Schedule 1, clause 4 of the Act permits solicitors and clients to contract out of this statutory cap through a costs agreement that complies with Division 4, Part 4.3 of the Legal Profession Uniform Law (NSW) (‘Uniform Law’).  

Relevantly, clause 28 of the Legal Profession Uniform Law Application Regulation 2015 (NSW) (the Regulation), specifies the disclosure requirements regarding costs agreements entered into in accordance with Schedule 1, clause 4 of the Act.
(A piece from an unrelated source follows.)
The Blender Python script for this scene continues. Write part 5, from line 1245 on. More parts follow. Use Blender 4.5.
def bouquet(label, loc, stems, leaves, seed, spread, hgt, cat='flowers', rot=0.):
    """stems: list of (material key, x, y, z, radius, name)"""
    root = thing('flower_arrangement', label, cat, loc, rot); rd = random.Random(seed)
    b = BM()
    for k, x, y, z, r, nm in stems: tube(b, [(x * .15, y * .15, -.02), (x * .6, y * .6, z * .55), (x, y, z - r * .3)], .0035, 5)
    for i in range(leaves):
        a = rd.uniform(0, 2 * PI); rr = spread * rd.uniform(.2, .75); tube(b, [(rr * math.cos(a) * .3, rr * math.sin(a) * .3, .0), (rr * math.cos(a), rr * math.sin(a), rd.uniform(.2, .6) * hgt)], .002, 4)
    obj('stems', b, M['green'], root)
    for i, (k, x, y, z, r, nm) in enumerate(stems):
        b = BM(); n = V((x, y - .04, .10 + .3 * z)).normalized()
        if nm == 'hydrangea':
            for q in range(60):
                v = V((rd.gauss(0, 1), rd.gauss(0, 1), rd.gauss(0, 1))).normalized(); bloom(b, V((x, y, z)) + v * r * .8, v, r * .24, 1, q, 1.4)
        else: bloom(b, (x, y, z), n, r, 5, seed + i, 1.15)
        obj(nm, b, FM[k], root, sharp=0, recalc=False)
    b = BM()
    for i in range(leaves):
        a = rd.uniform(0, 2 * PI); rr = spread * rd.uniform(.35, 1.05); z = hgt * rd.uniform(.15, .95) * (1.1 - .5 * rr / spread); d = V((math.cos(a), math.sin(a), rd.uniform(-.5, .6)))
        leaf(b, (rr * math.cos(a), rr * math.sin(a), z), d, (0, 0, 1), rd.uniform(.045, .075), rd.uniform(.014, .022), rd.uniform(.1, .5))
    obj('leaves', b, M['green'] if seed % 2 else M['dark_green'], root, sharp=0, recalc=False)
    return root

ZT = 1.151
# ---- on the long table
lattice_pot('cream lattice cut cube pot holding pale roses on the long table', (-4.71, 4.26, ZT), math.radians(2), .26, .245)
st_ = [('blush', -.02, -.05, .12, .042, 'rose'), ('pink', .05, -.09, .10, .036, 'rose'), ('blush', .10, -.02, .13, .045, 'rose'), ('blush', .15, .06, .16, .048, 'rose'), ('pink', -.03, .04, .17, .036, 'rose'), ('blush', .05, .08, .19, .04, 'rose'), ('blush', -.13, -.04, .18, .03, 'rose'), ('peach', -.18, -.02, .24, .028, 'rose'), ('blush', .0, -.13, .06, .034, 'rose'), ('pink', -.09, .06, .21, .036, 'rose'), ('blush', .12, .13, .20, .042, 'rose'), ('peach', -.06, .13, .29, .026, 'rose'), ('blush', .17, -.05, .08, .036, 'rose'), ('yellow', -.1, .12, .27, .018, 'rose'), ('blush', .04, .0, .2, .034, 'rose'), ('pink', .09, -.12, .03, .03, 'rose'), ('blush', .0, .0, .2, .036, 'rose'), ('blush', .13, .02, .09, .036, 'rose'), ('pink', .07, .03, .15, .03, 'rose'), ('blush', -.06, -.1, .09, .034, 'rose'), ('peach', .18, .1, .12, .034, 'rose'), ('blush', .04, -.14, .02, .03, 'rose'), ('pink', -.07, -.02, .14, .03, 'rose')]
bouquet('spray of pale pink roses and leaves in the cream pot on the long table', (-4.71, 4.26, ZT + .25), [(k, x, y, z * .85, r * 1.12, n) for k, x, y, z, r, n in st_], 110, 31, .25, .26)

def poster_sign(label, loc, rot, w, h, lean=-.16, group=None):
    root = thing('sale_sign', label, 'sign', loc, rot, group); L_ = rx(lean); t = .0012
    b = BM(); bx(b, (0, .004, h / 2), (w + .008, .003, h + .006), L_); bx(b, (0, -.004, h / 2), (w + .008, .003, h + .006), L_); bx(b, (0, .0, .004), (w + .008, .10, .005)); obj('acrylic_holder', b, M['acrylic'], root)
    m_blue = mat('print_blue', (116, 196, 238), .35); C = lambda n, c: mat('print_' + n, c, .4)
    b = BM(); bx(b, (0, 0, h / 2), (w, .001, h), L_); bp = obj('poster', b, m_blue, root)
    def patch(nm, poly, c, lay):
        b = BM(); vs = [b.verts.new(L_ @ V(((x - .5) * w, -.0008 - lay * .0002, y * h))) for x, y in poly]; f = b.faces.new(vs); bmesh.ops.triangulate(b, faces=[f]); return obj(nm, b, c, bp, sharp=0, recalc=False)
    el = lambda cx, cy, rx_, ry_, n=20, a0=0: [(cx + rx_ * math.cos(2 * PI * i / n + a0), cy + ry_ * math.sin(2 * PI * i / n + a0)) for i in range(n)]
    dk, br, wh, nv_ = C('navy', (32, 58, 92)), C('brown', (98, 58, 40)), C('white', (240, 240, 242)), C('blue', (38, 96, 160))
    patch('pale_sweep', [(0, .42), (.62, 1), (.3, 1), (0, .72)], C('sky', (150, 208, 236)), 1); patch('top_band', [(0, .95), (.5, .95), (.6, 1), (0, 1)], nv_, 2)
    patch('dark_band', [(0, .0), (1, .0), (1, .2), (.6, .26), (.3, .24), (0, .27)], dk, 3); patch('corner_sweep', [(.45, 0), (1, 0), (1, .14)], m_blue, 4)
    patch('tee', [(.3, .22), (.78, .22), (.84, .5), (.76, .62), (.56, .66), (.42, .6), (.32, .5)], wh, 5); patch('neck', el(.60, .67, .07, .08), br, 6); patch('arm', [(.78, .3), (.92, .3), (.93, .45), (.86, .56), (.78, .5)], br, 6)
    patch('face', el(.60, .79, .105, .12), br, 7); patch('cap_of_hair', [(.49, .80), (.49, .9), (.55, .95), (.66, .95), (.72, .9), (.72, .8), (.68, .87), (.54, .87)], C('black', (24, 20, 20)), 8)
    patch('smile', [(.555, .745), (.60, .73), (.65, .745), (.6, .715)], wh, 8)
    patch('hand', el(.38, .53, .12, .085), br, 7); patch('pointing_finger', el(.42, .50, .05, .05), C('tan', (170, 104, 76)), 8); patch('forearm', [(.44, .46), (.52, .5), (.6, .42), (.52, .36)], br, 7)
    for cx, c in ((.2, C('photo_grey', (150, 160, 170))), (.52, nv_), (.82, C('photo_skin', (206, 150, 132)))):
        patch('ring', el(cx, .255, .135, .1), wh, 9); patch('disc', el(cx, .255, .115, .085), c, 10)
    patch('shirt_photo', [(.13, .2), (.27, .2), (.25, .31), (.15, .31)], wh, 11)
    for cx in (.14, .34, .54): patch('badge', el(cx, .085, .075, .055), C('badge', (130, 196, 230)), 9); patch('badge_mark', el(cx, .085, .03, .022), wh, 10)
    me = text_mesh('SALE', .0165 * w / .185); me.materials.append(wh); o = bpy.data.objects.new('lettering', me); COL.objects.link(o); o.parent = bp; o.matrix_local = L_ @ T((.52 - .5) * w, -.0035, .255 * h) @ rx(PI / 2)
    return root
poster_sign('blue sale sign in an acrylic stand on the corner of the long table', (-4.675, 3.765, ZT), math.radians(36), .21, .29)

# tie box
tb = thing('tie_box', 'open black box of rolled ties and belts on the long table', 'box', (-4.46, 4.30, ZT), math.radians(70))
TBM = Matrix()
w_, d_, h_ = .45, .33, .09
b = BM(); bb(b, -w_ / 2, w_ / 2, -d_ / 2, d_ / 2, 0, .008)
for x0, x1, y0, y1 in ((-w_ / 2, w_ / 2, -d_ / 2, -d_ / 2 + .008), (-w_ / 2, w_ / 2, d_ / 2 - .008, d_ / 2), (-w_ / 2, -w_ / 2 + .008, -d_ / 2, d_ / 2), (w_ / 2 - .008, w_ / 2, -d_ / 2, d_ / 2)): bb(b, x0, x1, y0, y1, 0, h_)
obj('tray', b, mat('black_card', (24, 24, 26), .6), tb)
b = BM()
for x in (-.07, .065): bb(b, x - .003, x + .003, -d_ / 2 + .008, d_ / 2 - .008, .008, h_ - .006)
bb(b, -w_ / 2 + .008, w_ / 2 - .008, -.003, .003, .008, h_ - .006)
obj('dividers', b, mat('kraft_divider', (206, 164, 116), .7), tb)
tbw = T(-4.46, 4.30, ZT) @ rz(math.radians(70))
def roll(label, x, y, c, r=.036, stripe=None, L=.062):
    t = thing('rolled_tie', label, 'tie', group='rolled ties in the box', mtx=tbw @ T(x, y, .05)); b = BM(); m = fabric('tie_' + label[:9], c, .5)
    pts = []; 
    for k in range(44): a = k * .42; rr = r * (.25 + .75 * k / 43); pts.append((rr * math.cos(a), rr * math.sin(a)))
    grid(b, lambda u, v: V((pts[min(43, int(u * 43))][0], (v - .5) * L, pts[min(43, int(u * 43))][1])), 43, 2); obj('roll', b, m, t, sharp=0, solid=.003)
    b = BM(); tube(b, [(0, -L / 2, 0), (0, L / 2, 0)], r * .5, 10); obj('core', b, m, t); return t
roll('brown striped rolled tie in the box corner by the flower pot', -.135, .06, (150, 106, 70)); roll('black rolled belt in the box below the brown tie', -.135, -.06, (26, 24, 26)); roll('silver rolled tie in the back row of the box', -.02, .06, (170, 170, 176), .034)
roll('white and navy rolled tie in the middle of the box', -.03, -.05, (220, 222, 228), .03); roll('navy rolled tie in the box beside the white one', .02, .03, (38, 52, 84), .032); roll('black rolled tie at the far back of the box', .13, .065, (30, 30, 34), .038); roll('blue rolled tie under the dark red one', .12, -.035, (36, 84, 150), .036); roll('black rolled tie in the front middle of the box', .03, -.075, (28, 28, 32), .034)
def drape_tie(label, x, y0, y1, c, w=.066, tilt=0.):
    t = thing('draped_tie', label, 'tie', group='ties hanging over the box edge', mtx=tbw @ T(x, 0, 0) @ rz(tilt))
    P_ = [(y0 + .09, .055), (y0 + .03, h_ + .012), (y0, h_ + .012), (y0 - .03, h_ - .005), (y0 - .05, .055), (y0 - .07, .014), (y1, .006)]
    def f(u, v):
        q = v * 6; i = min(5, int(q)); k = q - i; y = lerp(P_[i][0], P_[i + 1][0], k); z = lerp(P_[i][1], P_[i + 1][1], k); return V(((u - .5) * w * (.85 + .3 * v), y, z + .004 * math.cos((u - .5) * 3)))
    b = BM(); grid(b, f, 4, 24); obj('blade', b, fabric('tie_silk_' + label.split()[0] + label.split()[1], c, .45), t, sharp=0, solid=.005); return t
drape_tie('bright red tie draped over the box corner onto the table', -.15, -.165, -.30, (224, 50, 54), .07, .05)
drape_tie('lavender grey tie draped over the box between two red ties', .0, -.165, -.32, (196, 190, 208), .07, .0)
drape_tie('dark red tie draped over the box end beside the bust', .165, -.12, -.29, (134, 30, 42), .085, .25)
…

These requirements include: 

  1.  a statement that Schedule 1 of the Act would (but for the costs agreement) limit the maximum costs for legal services provided to the client or prospective client in connection with the claim,
  2.  particulars as to how those maximum costs are calculated, 
  3.  a statement that the costs agreement would have the effect of excluding the operation of that Schedule, 
  4.  particulars as to how the costs would be calculated under the costs agreement, 
  5.  a statement that the costs agreement relates only to the costs payable as between the law practice and the client or prospective client, so that, in the event that costs are recoverable against the other party, the maximum costs so recoverable will be provided by Schedule 1 to the Act.  

In the recent case of Todorovska v Brydens Lawyers Pty Ltd [2022] NSWCA 47 (‘Todorovska’) involving a personal injury matter, the NSW Court of Appeal found that the conditional costs agreement provided by the lawyer to their client was ineffective to contact out of the statutory cap under Schedule 1, clause 2 of the Act. 

In Todorovska, Basten JA (with whom the Justices Leeming and White concurred) stated that whether a costs disclosure was effective was to be determined by the context in which it occurred.  

Their Honours found that the disclosure was ineffective due to several factors, including:  

  1.  Disclosure itself was unclear and imprecise, 
  2. The documents gave the impression that the client had no choice but to enter into a costs agreement, 
  3. The law practice provided the client with a large bundle of documents which would have been confusing, 
  4. The client was not given a meaningful explanation of her right to negotiate a costs agreement and seek independent legal advice.  

Practitioners should remember that it is the obligation of the solicitor and the law practice to “take all reasonable steps to satisfy itself that the client has understood and given consent to the proposed…costs” (714(3) of the Uniform Law). 

Disclosing costs must be meaningful and the obligation to disclose is not necessarily discharged just by sending out forms to the client. 

Solicitors who act for clients in personal injury matters where damages are not likely to exceed $100,000 should provide clients with certainty about costs including: 

  1. A clear explanation that entering into the agreement means that the costs will not be capped in accordance with the Act at $20,000, but will be greater than that,
  2. That the client may want to seek independent legal advice on the meaning and effect of the agreement,
  3. An estimate of the costs that may be incurred if the costs agreement is entered into, and
  4. A statement that the client may negotiate the terms of the costs agreement.

The above advice should ideally be provided separately to the costs agreement itself.  The disclosure must be real and meaningful.